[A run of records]
----
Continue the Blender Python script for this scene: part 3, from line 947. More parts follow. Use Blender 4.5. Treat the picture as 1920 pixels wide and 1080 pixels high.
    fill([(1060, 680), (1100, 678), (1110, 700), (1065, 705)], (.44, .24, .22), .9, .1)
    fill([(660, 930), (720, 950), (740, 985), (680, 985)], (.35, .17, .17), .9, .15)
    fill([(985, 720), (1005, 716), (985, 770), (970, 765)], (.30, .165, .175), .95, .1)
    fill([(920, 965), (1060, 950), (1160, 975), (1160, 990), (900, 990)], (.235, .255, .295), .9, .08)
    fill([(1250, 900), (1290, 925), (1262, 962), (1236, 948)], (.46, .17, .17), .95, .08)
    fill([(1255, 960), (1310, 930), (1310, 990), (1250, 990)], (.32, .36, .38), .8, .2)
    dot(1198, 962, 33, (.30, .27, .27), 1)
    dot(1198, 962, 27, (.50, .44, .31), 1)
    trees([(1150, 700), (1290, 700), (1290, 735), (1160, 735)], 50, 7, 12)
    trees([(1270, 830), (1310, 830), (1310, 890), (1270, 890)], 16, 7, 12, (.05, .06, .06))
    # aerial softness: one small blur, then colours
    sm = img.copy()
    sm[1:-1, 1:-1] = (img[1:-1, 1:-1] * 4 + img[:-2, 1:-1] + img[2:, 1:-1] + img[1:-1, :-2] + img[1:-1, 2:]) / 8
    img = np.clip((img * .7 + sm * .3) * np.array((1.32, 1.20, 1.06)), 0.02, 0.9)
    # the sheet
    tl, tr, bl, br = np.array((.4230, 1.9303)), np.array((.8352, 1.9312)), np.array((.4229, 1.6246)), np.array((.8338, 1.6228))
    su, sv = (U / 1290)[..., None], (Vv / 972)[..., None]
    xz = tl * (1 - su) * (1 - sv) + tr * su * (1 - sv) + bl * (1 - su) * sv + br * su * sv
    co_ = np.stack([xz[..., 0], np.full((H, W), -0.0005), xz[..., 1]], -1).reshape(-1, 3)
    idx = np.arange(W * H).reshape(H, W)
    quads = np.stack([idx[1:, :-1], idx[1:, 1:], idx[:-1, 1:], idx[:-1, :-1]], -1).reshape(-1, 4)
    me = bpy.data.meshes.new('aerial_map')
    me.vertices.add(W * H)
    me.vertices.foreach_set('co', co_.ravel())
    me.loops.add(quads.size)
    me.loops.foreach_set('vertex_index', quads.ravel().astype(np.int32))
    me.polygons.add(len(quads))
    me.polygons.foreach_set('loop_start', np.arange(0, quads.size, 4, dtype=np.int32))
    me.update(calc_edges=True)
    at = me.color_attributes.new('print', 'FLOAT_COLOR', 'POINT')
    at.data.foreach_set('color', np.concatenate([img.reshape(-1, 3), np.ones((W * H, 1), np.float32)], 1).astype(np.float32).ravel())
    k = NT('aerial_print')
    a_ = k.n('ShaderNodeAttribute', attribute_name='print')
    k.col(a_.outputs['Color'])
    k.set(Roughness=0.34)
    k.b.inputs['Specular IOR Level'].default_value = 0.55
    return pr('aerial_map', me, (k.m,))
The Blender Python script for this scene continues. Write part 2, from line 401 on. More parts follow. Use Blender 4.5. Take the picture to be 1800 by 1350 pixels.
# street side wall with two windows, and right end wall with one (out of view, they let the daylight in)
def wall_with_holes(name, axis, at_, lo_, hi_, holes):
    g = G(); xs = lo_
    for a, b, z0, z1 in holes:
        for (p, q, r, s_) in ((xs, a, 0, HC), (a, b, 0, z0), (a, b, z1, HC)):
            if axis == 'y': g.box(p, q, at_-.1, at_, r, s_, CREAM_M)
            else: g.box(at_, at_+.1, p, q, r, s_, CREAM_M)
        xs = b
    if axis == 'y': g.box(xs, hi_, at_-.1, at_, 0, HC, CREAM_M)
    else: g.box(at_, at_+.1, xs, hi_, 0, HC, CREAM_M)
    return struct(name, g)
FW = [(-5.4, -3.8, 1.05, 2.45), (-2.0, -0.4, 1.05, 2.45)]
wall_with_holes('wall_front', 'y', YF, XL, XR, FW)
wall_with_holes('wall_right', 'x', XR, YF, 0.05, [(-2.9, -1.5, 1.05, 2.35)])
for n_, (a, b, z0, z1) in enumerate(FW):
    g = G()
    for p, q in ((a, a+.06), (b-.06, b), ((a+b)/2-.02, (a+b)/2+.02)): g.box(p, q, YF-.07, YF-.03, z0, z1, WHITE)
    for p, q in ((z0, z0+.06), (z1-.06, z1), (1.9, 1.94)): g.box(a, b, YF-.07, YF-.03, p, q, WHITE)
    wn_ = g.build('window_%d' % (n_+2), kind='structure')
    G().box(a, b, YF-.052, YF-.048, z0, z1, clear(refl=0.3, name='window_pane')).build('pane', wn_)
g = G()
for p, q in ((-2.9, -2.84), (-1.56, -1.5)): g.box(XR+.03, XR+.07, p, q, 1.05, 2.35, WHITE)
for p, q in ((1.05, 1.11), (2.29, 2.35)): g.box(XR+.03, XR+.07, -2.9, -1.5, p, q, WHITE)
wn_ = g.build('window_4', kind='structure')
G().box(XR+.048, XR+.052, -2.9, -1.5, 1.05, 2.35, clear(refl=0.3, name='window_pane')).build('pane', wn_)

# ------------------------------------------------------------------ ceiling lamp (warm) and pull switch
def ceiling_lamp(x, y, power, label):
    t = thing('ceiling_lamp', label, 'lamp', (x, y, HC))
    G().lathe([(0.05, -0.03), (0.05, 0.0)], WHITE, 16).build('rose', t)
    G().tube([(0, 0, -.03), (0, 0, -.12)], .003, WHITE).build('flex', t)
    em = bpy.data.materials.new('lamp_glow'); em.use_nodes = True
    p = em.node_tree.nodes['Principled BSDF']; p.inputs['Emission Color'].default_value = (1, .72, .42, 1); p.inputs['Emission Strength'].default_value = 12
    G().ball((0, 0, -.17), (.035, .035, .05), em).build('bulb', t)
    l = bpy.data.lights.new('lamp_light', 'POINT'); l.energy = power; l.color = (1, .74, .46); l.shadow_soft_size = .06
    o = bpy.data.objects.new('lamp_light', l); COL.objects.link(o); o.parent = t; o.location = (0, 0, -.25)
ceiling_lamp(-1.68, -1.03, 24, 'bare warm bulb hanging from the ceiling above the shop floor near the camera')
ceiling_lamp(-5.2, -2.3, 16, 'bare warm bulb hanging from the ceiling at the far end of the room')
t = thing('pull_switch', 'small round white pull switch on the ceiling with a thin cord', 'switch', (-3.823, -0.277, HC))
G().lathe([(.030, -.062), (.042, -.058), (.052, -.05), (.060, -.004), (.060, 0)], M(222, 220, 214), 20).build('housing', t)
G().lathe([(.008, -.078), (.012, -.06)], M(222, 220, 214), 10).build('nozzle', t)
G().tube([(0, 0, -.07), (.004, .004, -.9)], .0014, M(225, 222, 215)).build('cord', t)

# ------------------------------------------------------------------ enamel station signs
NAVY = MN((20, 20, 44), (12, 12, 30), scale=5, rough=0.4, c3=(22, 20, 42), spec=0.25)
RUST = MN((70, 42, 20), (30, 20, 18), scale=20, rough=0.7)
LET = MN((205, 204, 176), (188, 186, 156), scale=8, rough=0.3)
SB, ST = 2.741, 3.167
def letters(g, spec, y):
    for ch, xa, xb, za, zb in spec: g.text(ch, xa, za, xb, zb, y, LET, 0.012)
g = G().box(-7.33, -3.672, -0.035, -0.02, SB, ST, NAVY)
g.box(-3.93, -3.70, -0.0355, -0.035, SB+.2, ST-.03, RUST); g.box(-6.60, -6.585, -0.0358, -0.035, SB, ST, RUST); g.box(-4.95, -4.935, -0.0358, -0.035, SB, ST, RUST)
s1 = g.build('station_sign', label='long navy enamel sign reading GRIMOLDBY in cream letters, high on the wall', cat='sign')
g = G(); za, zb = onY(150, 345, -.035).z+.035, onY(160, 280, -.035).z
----
[YOUR GOAL]
Single out each line of the records above with the string "high" in it, and copy it.

[COMPLETE RESPONSE]
Continue the Blender Python script for this scene: part 3, from line 947. More parts follow. Use Blender 4.5. Treat the picture as 1920 pixels wide and 1080 pixels high.
s1 = g.build('station_sign', label='long navy enamel sign reading GRIMOLDBY in cream letters, high on the wall', cat='sign')